Why mention LPAs in an article about digital legacy?

Because digital life does not pause when someone becomes unwell. Attorneys may need to manage digital admin, subscriptions, and online services during life, not just after death.

What is the biggest mistake authors make with digital legacy?

Assuming the work is “safe because it’s in the cloud”, and assuming a family executor will naturally understand what matters. Clarity and role choice are what protect the legacy.

Do I need a separate executor or specialist role for my writing?

Not always. It depends on your family, your work, and the complexity of your rights and income. The point is that you have the option to choose the right person for the right responsibilities.

Is a Letter of Wishes worth it for authors?

Very often, yes. It allows you to express intention, context, and preferences in a human way, without forcing complex detail into a formal legal document.


Next steps:

If you are reading this as an author, you can also share it with the person you expect to be your executor or attorney. Used that way, it works as a starter checklist for a practical conversation.

  • Make a simple list of your digital media (accounts, subscriptions, key devices) and your digital assets (work, rights, income routes).
  • Decide who would be best placed to handle your author legacy, and whether that should be the same person as your main executor.
  • Consider whether you would benefit from LPAs that allow trusted attorneys to manage practical digital administration during life.
  • Put a Letter of Wishes in place so the people you trust are not forced to guess.

A final word for authors.

You can spend years crafting a book, then unintentionally leave its future to chance.
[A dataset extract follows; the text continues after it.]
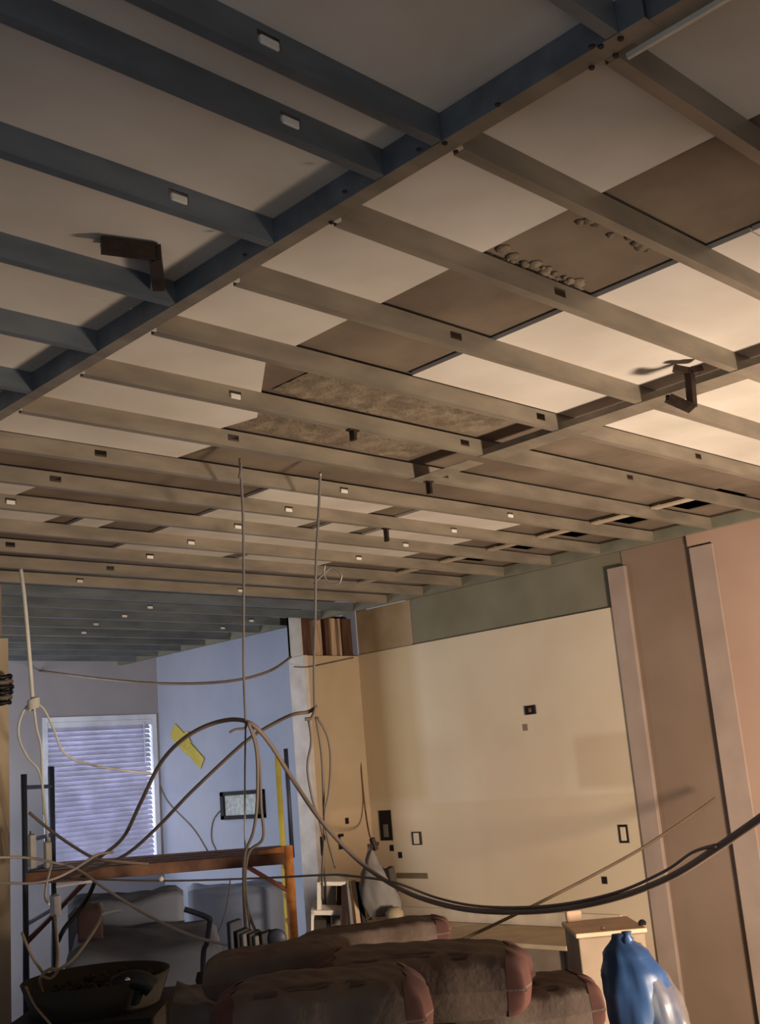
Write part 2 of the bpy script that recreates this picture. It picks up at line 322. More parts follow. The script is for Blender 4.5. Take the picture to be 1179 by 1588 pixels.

A good digital legacy plan does not turn your life into paperwork. It reduces uncertainty, protects value, and makes it easier for the people you trust to do the right thing.

If you want your words to outlive you in the way you intended, treat your digital life as part of your estate, and give the right people clear authority and clear guidance.

Your legacy is not only what you wrote. It is what survives, what is protected, and what is handled well.